The elite which condemns the au­tomobile charges the car with using too much energy. Yet, this same group urges a policy in the energy field which would prevent the de­velopment of new coal, natural gas, and petroleum resources. They are on top, the author argues, and care little for the fate of the classes below—classes they believe they have been ordained to control through the making of government policy—"for their own good."

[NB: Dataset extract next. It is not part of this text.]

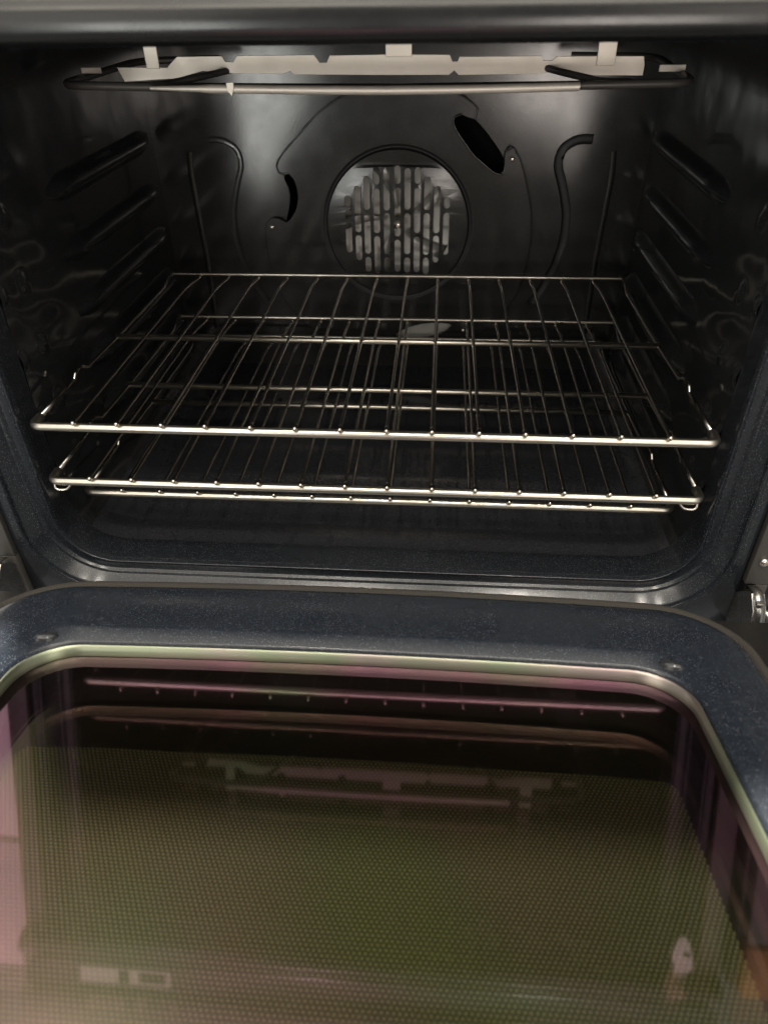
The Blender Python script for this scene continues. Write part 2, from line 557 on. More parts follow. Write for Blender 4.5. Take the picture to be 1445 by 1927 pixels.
# liner: side walls, floor, ceiling as separate sheets sharing the rounded section
def wave_in(y, z, side):
    """inward swelling of the pressed side walls near the mouth (m)"""
    w = max(0.0, min(1.0, (y - 0.030) / 0.030)) * max(0.0, min(1.0, (0.175 - y) / 0.05))
    w *= max(0.0, min(1.0, (z + 0.135) / 0.02)) * max(0.0, min(1.0, (0.215 - z) / 0.03))
    ph = 2 * math.pi * (z - 0.010) / 0.0585
    d = 0.0024 * w * (0.5 + 0.5 * math.sin(ph + 18 * (y - 0.09))) * (0.75 + 0.25 * math.sin(70 * y + side))
    for zc in (0.160, 0.102, 0.0425, -0.016, -0.075):
        for yc, r in ((0.045, 0.0085), (0.083, 0.011)):
            q = ((y - yc) ** 2 + (z - zc) ** 2) / r ** 2
            if q < 1:
                d += 0.0030 * (1 - q) ** 1.5
    return d
def liner_sheet(name, idx, material, side=0):
    o = 0.0050
    sec = [(p[0], p[1]) for p in rrect(XL - o, XR + o, ZB - o, ZT + o + 0.004, RC + o, 10)]
    sel0 = [sec[i % len(sec)] for i in idx]
    sel = []
    sub = 14 if side else 2
    for i in range(len(sel0) - 1):
        a_, b2 = sel0[i], sel0[i + 1]
        m2 = sub if math.hypot(a_[0] - b2[0], a_[1] - b2[1]) > 0.02 else 2
        for k in range(m2):
            t = k / m2
            sel.append((a_[0] + (b2[0] - a_[0]) * t, a_[1] + (b2[1] - a_[1]) * t))
    sel.append(sel0[-1])
    ys = [0.040 + 0.0025 * k for k in range(60)] + [0.20, 0.25, 0.30, 0.35, 0.40, 0.44, 0.4755, 0.4780]
    if not side:
        ys = [0.040, 0.10, 0.20, 0.30, 0.40, 0.4755, 0.4780]
    v, f = [], []
    for y in ys:
        for p in sel:
            d = wave_in(y, p[1], side) if side else 0.0
            v.append((p[0] - side * d, y, p[1]))
    m_ = len(sel)
    for i in range(len(ys) - 1):
        for k in range(m_ - 1):
            f.append((i * m_ + k, i * m_ + k + 1, (i + 1) * m_ + k + 1, (i + 1) * m_ + k))
    return link(name, mesh(name, v, f), material, oven)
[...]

Mr. Bruce-Briggs understands the forces at work in the American soci­ety all too well. In this book, he has carefully examined the current crusade against the American au­tomobile, and has placed it in its proper perspective. Perhaps if we understand the motivation of the enemies of economic growth and the free market we will be in a position to better counter their political crusades. In this sense, the current volume is invaluable.